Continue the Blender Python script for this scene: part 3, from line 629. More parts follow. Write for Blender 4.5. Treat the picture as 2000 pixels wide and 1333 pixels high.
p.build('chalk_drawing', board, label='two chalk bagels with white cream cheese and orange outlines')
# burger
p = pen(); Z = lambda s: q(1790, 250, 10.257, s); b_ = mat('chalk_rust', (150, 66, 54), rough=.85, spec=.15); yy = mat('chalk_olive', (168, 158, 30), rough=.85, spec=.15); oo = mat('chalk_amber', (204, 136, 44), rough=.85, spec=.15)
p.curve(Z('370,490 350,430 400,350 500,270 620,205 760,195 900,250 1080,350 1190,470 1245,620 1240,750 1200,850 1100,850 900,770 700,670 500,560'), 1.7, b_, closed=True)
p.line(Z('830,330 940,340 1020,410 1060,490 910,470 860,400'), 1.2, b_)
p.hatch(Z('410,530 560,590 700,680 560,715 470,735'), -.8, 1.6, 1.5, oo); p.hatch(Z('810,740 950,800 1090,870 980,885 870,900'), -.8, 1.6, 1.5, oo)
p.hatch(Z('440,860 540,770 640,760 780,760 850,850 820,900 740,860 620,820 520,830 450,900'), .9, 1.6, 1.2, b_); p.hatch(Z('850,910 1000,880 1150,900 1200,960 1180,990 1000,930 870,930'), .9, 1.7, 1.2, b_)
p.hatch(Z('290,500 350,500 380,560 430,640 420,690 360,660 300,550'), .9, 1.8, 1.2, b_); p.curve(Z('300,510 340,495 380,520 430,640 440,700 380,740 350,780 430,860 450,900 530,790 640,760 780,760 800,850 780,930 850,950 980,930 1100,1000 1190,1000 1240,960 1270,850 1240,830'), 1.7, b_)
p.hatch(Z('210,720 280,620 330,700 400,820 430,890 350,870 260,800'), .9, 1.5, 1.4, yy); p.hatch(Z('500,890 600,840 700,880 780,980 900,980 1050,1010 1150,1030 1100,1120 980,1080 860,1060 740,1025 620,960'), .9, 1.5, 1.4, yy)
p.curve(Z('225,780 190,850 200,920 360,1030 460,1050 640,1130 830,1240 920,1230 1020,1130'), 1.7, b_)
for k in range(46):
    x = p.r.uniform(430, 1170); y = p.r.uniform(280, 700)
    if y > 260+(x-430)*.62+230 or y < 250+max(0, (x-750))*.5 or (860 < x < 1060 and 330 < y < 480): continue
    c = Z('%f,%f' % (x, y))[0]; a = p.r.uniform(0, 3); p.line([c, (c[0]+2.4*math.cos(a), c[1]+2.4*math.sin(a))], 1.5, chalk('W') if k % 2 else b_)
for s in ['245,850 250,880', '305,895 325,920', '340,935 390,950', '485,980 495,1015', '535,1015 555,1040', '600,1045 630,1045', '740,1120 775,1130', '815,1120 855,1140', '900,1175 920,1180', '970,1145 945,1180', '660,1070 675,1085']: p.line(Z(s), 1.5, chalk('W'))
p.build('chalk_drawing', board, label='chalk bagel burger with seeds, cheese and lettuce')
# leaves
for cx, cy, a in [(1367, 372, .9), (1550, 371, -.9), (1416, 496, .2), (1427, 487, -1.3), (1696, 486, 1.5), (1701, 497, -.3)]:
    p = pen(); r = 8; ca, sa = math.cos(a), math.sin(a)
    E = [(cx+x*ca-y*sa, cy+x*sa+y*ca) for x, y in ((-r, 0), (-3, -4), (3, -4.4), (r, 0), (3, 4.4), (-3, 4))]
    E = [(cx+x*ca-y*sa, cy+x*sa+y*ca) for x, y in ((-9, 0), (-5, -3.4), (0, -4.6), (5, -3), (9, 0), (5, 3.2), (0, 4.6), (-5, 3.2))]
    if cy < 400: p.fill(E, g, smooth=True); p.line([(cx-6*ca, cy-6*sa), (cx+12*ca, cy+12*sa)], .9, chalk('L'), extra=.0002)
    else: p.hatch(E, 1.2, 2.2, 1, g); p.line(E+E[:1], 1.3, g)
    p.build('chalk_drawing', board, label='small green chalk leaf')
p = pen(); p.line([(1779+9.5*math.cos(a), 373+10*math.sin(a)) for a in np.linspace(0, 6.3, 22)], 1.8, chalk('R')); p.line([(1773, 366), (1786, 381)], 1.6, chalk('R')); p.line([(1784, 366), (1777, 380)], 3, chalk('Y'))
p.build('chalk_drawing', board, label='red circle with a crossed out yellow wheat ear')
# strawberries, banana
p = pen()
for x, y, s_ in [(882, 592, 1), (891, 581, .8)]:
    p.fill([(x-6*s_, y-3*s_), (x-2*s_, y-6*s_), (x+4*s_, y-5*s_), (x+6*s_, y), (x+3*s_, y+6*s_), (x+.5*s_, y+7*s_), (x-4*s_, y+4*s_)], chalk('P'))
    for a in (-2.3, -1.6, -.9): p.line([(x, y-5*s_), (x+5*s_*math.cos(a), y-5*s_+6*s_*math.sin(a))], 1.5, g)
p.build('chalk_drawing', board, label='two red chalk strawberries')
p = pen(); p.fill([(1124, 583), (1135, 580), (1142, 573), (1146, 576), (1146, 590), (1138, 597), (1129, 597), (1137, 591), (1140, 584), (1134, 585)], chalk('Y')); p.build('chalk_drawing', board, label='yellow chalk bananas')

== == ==

Retype the material in full, character for character.

Continue the Blender Python script for this scene: part 3, from line 629. More parts follow. Write for Blender 4.5. Treat the picture as 2000 pixels wide and 1333 pixels high.
p.build('chalk_drawing', board, label='two chalk bagels with white cream cheese and orange outlines')
# burger
p = pen(); Z = lambda s: q(1790, 250, 10.257, s); b_ = mat('chalk_rust', (150, 66, 54), rough=.85, spec=.15); yy = mat('chalk_olive', (168, 158, 30), rough=.85, spec=.15); oo = mat('chalk_amber', (204, 136, 44), rough=.85, spec=.15)
p.curve(Z('370,490 350,430 400,350 500,270 620,205 760,195 900,250 1080,350 1190,470 1245,620 1240,750 1200,850 1100,850 900,770 700,670 500,560'), 1.7, b_, closed=True)
p.line(Z('830,330 940,340 1020,410 1060,490 910,470 860,400'), 1.2, b_)
p.hatch(Z('410,530 560,590 700,680 560,715 470,735'), -.8, 1.6, 1.5, oo); p.hatch(Z('810,740 950,800 1090,870 980,885 870,900'), -.8, 1.6, 1.5, oo)
p.hatch(Z('440,860 540,770 640,760 780,760 850,850 820,900 740,860 620,820 520,830 450,900'), .9, 1.6, 1.2, b_); p.hatch(Z('850,910 1000,880 1150,900 1200,960 1180,990 1000,930 870,930'), .9, 1.7, 1.2, b_)
p.hatch(Z('290,500 350,500 380,560 430,640 420,690 360,660 300,550'), .9, 1.8, 1.2, b_); p.curve(Z('300,510 340,495 380,520 430,640 440,700 380,740 350,780 430,860 450,900 530,790 640,760 780,760 800,850 780,930 850,950 980,930 1100,1000 1190,1000 1240,960 1270,850 1240,830'), 1.7, b_)
p.hatch(Z('210,720 280,620 330,700 400,820 430,890 350,870 260,800'), .9, 1.5, 1.4, yy); p.hatch(Z('500,890 600,840 700,880 780,980 900,980 1050,1010 1150,1030 1100,1120 980,1080 860,1060 740,1025 620,960'), .9, 1.5, 1.4, yy)
p.curve(Z('225,780 190,850 200,920 360,1030 460,1050 640,1130 830,1240 920,1230 1020,1130'), 1.7, b_)
for k in range(46):
    x = p.r.uniform(430, 1170); y = p.r.uniform(280, 700)
    if y > 260+(x-430)*.62+230 or y < 250+max(0, (x-750))*.5 or (860 < x < 1060 and 330 < y < 480): continue
    c = Z('%f,%f' % (x, y))[0]; a = p.r.uniform(0, 3); p.line([c, (c[0]+2.4*math.cos(a), c[1]+2.4*math.sin(a))], 1.5, chalk('W') if k % 2 else b_)
for s in ['245,850 250,880', '305,895 325,920', '340,935 390,950', '485,980 495,1015', '535,1015 555,1040', '600,1045 630,1045', '740,1120 775,1130', '815,1120 855,1140', '900,1175 920,1180', '970,1145 945,1180', '660,1070 675,1085']: p.line(Z(s), 1.5, chalk('W'))
p.build('chalk_drawing', board, label='chalk bagel burger with seeds, cheese and lettuce')
# leaves
for cx, cy, a in [(1367, 372, .9), (1550, 371, -.9), (1416, 496, .2), (1427, 487, -1.3), (1696, 486, 1.5), (1701, 497, -.3)]:
    p = pen(); r = 8; ca, sa = math.cos(a), math.sin(a)
    E = [(cx+x*ca-y*sa, cy+x*sa+y*ca) for x, y in ((-r, 0), (-3, -4), (3, -4.4), (r, 0), (3, 4.4), (-3, 4))]
    E = [(cx+x*ca-y*sa, cy+x*sa+y*ca) for x, y in ((-9, 0), (-5, -3.4), (0, -4.6), (5, -3), (9, 0), (5, 3.2), (0, 4.6), (-5, 3.2))]
    if cy < 400: p.fill(E, g, smooth=True); p.line([(cx-6*ca, cy-6*sa), (cx+12*ca, cy+12*sa)], .9, chalk('L'), extra=.0002)
    else: p.hatch(E, 1.2, 2.2, 1, g); p.line(E+E[:1], 1.3, g)
    p.build('chalk_drawing', board, label='small green chalk leaf')
p = pen(); p.line([(1779+9.5*math.cos(a), 373+10*math.sin(a)) for a in np.linspace(0, 6.3, 22)], 1.8, chalk('R')); p.line([(1773, 366), (1786, 381)], 1.6, chalk('R')); p.line([(1784, 366), (1777, 380)], 3, chalk('Y'))
p.build('chalk_drawing', board, label='red circle with a crossed out yellow wheat ear')
# strawberries, banana
p = pen()
for x, y, s_ in [(882, 592, 1), (891, 581, .8)]:
    p.fill([(x-6*s_, y-3*s_), (x-2*s_, y-6*s_), (x+4*s_, y-5*s_), (x+6*s_, y), (x+3*s_, y+6*s_), (x+.5*s_, y+7*s_), (x-4*s_, y+4*s_)], chalk('P'))
    for a in (-2.3, -1.6, -.9): p.line([(x, y-5*s_), (x+5*s_*math.cos(a), y-5*s_+6*s_*math.sin(a))], 1.5, g)
p.build('chalk_drawing', board, label='two red chalk strawberries')
p = pen(); p.fill([(1124, 583), (1135, 580), (1142, 573), (1146, 576), (1146, 590), (1138, 597), (1129, 597), (1137, 591), (1140, 584), (1134, 585)], chalk('Y')); p.build('chalk_drawing', board, label='yellow chalk bananas')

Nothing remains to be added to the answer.